(続き)

その談志にも一つだけ評価できることがある。それは後に続く立派な弟子を輩出しているという功績である。具体的には、ご存じ志の輔、談春のツートップを先頭に、人気急上昇の談笑、談志に自分の奇才を継ぐ男と言われた志らく、私の赤丸付き注目株の生志などがいる。立川流全ての弟子を知っている訳ではないが、私見ながら、この5人は抜きんでていると思う。



東京だけで噺家が400人近くもいるが、一師匠の弟子で、お客を呼べる魅力ある噺家を5人も育てた例はないと思う。落語協会と対立して、脱退後、ユニークな「立川流」を創設したのだが、その特徴の一つが、「二つ目昇進には、落語50席と都々逸・長唄・かっぽれなどの歌舞音曲、真打昇進には、落語100席と歌舞音曲を習得しなければならない。」というものがある。昔は当たり前のことだったのかもしれないが、噺家の数ばかり多い中、こういう昇進基準を設けて厳しく育てたのは特筆してよいだろう。



もう一つの特徴に「上納金」制度があるが、これには批判もある。ついでながら、ご存じない方の為に説明させて頂く。

立川流にはABC3コースがある。Aコースは落語家、Bコースはビートたけし他の芸能人を中心とする有名人、Cコースは一般人で構成され、それぞれ昇進基準が異なる。(説明は割愛。)

入門者には、落語立川流への上納金の納付が義務付けられている。

Aコース:入会金10万円、前座・見習・二つ目は月2万円、真打は月4万円。(但し真打で会費総納入額270万円に達したものは満了となる。)

Bコース:入会金10万円、月々2万円

Cコース:入会金2万円、月々5千円



談志には談志なりの考えがあってのやり方なのだろうが、どうなのだろうか。Bコース、Cコースはお遊びみたいなものだからどうでもよいが、売れるまでには年月を要する修業中の弟子には相当の重い負担だっただろうと思う。実際に、弟子は「これで上納金を払わずに済む。」と嬉しそうに話していた。



家元(と呼ばせている)談志亡き後、立川流はどうなるか、というのが落語ファンの気になるところである。やはり噺家は寄席という本来のホームグラウンドでやりたいという思いが強いはずだから、私は落語協会に戻るのではないかと、期待も込めて考えていたが、そう簡単では無さそうである。

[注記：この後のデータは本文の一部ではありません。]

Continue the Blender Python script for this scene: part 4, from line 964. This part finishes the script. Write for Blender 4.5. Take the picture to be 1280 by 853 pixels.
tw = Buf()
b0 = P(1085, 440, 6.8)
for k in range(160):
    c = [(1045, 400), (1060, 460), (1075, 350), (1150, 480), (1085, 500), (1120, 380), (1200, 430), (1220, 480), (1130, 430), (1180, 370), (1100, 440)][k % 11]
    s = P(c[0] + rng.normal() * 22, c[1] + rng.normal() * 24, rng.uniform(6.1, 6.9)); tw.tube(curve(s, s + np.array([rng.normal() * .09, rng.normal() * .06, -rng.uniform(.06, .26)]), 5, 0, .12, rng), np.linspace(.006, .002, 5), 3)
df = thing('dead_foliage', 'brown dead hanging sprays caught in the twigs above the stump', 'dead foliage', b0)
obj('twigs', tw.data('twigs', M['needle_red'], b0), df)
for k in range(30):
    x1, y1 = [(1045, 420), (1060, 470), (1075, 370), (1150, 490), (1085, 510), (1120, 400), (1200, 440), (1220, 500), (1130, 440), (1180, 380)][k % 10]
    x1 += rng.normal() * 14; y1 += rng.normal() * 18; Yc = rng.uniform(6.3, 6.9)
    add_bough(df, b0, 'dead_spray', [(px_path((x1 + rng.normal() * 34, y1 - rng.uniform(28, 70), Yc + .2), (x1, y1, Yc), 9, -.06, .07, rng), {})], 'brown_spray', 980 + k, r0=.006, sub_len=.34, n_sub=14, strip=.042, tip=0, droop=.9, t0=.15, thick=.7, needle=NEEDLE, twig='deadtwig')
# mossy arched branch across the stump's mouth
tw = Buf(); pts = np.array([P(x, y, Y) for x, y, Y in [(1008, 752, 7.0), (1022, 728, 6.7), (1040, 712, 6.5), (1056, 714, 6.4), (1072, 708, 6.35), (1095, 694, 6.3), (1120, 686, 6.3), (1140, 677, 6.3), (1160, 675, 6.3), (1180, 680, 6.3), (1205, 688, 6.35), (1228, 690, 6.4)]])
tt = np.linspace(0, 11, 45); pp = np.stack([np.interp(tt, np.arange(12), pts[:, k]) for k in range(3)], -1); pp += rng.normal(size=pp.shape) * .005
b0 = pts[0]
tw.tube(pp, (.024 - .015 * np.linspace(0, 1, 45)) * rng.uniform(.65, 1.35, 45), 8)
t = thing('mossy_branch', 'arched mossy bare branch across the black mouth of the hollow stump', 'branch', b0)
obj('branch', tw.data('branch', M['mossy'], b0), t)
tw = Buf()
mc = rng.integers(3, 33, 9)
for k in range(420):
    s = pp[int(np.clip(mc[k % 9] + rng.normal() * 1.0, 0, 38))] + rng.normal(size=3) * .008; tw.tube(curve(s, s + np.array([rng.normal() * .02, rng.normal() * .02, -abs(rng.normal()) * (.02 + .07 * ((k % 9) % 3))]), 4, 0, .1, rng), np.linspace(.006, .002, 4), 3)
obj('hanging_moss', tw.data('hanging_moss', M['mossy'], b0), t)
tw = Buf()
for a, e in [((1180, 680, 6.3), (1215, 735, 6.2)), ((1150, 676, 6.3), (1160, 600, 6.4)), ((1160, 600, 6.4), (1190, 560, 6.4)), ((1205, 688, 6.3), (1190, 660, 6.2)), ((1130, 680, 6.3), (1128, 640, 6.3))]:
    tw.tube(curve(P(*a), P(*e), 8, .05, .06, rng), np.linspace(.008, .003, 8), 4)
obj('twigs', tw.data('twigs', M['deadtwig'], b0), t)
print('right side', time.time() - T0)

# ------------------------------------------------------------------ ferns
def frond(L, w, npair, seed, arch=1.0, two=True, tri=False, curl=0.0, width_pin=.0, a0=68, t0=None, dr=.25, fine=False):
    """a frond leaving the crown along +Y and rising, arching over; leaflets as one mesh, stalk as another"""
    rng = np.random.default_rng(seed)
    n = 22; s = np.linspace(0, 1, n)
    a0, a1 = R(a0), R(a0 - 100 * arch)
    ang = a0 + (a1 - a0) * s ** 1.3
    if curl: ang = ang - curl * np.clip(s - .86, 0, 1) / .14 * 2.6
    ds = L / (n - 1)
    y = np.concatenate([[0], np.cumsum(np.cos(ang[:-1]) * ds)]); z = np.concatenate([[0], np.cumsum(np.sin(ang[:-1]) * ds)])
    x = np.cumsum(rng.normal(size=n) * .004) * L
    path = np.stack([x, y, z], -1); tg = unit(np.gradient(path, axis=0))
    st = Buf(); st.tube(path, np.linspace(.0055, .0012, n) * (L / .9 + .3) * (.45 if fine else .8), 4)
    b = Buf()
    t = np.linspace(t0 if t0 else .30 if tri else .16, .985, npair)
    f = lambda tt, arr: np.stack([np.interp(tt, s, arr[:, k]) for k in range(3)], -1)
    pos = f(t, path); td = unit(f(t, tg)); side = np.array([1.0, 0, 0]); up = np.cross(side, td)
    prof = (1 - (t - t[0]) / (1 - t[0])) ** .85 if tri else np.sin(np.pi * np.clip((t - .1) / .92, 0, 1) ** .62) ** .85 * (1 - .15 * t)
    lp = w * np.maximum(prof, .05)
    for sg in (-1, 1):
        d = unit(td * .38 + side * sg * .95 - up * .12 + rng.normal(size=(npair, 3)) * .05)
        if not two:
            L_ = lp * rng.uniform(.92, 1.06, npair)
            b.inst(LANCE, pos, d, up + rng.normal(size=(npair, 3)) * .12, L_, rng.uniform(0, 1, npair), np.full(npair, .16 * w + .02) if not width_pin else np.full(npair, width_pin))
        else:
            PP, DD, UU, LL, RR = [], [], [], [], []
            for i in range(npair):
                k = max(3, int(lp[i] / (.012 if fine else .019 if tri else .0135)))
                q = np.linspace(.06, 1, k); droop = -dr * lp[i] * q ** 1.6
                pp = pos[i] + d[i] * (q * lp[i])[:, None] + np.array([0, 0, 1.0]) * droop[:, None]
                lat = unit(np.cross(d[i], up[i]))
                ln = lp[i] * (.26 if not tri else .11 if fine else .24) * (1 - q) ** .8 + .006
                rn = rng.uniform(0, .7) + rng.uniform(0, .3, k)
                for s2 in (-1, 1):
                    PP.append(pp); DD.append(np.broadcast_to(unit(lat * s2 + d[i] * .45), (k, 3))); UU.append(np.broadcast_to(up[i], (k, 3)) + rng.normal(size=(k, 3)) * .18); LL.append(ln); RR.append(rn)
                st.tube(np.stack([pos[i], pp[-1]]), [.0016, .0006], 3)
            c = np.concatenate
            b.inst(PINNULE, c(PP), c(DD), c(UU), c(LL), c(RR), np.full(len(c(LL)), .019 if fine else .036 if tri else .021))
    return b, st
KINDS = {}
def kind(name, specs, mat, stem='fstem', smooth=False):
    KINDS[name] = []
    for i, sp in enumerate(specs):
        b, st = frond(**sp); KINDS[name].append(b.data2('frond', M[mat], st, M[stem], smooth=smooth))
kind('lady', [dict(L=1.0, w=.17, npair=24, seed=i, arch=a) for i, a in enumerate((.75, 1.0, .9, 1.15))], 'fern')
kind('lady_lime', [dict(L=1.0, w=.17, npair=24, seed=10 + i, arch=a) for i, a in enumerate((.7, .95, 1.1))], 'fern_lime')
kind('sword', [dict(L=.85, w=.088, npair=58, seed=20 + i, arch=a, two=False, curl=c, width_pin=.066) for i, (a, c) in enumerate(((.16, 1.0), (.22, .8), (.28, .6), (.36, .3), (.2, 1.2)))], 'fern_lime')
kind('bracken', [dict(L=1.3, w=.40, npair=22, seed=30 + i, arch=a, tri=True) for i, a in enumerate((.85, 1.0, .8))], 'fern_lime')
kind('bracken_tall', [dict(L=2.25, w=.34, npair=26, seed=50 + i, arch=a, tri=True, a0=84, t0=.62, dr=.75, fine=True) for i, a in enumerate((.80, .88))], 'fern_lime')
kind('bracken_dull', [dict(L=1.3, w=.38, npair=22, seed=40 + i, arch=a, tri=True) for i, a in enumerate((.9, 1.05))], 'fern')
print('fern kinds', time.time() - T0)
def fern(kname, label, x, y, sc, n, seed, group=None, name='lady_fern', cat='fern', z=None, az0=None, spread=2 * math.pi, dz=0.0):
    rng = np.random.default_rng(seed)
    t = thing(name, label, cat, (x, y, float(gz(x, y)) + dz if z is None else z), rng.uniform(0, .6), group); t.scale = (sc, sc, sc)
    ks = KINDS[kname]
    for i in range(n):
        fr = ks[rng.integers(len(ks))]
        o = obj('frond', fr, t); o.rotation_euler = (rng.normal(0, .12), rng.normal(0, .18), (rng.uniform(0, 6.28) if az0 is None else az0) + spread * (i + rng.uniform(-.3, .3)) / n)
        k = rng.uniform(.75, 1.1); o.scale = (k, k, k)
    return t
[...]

大変長くなりました。ずっと心に思っていたことなのでこの機会に全部吐き出しました。故人を悪く言うのが本意ではありません。昔のまま、数少ない実力派として、君臨していて欲しかったのです。私には、あんな風に嫌味に変貌してしまった談志が残念でならなかったのかもしれません。

心より故人のご冥福をお祈り申し上げます。